The soda tax was designed for that reason as is the tax on cigarettes. However, they don’t work. People find a way to do what they want. Some will cross state lines to buy what they need in a state that doesn’t have the high tax and others will simply not buy other things they might have otherwise. Perhaps a smoker doesn’t eat out as much anymore which causes the food service industry to suffer. it has nothing to do with tobacco but yet it is affected adversely. whenever your buying dollar doesn’t go as far someone suffers. In true capitalism people are free to decide for themselves and government isn’t bending its will to destroy entire industries that would succeed greatly and prop up others that would fail. No, we don’t practice capitalism, at least not a pure form.

Capitalism is moral.

Allowing people to be free to pick and choose for themselves rather than forcing them to do something is what capitalism does. Socialism on the other hand puts them in the same box even if they don’t want to be in it. It stuns me, honestly stuns me, that anyone would think capitalism was immoral or that socialism is moral.

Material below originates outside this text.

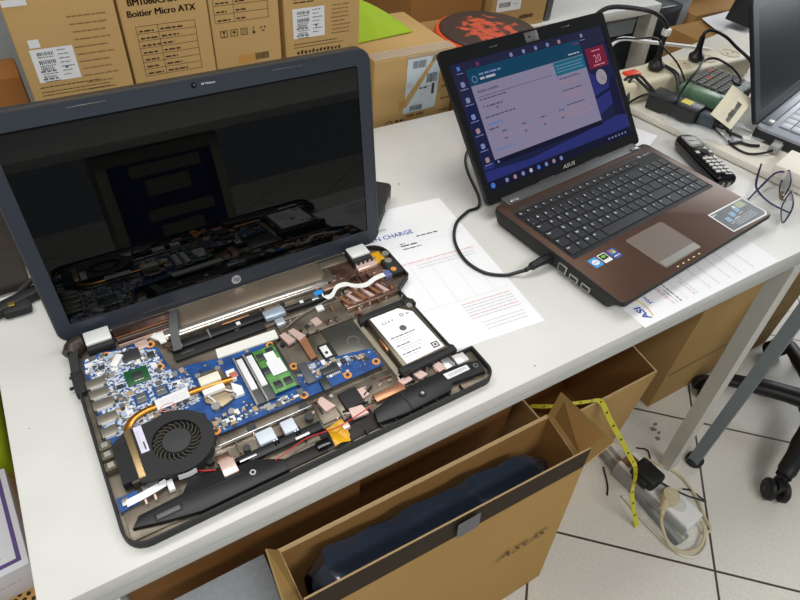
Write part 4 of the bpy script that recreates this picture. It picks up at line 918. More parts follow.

How can a person think it is moral to create laws that force people into a slavery of the state, deprive them of their liberty, and steal their hard-earned money? I’ve heard them say that it is because they care. They say things like, “I guess I just care more about people than you do.” As if they know how much I care or not but even if they did, that’s beside the point. It isn’t charity when you force someone, it’s theft. There is no charity in government force, there is no love or pureness of heart. You are free without socialism to give all you want. That is righteous and good of you. But once you advocate for a law that forces your neighbor to give then you are a hypocrite. You have advocated for something that is cruel to your neighbor but pat yourself on the back thinking you have done something kind. It’s deluded.

Just let people live their lives and decide for themselves what they want to do with their money, what they value, and what makes them happy. That’s capitalism in a nut shell.